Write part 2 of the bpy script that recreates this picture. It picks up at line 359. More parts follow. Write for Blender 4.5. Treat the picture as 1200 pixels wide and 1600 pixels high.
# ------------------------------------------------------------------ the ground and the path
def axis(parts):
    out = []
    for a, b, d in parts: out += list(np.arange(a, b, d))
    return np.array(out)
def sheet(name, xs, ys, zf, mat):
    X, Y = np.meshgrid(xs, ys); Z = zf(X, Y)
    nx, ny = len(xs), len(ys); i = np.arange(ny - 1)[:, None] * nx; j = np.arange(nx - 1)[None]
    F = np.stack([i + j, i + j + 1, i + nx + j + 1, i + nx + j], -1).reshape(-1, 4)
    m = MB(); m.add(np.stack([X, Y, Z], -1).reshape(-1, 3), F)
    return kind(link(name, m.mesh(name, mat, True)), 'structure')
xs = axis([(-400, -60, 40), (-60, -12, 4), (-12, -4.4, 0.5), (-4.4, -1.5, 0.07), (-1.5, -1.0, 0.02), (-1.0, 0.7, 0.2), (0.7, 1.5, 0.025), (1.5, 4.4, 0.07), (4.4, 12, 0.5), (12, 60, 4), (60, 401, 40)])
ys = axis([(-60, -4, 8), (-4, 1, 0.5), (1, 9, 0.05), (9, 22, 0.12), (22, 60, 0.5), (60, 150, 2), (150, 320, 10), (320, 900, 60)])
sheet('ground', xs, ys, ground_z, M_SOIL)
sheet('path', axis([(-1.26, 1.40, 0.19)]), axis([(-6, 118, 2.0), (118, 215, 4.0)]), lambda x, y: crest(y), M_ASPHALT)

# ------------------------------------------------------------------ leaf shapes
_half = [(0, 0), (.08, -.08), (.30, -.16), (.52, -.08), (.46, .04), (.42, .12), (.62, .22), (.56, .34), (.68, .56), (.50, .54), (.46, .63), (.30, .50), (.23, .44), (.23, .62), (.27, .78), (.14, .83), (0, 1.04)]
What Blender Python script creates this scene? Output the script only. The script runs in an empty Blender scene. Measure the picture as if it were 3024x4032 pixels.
###
• _Instructions to follow_
Please repeat the listing exactly, with nothing left out.

• _Written solution_
Write part 2 of the bpy script that recreates this picture. It picks up at line 359. More parts follow. Write for Blender 4.5. Treat the picture as 1200 pixels wide and 1600 pixels high.
# ------------------------------------------------------------------ the ground and the path
def axis(parts):
    out = []
    for a, b, d in parts: out += list(np.arange(a, b, d))
    return np.array(out)
def sheet(name, xs, ys, zf, mat):
    X, Y = np.meshgrid(xs, ys); Z = zf(X, Y)
    nx, ny = len(xs), len(ys); i = np.arange(ny - 1)[:, None] * nx; j = np.arange(nx - 1)[None]
    F = np.stack([i + j, i + j + 1, i + nx + j + 1, i + nx + j], -1).reshape(-1, 4)
    m = MB(); m.add(np.stack([X, Y, Z], -1).reshape(-1, 3), F)
    return kind(link(name, m.mesh(name, mat, True)), 'structure')
xs = axis([(-400, -60, 40), (-60, -12, 4), (-12, -4.4, 0.5), (-4.4, -1.5, 0.07), (-1.5, -1.0, 0.02), (-1.0, 0.7, 0.2), (0.7, 1.5, 0.025), (1.5, 4.4, 0.07), (4.4, 12, 0.5), (12, 60, 4), (60, 401, 40)])
ys = axis([(-60, -4, 8), (-4, 1, 0.5), (1, 9, 0.05), (9, 22, 0.12), (22, 60, 0.5), (60, 150, 2), (150, 320, 10), (320, 900, 60)])
sheet('ground', xs, ys, ground_z, M_SOIL)
sheet('path', axis([(-1.26, 1.40, 0.19)]), axis([(-6, 118, 2.0), (118, 215, 4.0)]), lambda x, y: crest(y), M_ASPHALT)

# ------------------------------------------------------------------ leaf shapes
_half = [(0, 0), (.08, -.08), (.30, -.16), (.52, -.08), (.46, .04), (.42, .12), (.62, .22), (.56, .34), (.68, .56), (.50, .54), (.46, .63), (.30, .50), (.23, .44), (.23, .62), (.27, .78), (.14, .83), (0, 1.04)]
What Blender Python script creates this scene? Output the script only. The script runs in an empty Blender scene. Measure the picture as if it were 3024x4032 pixels.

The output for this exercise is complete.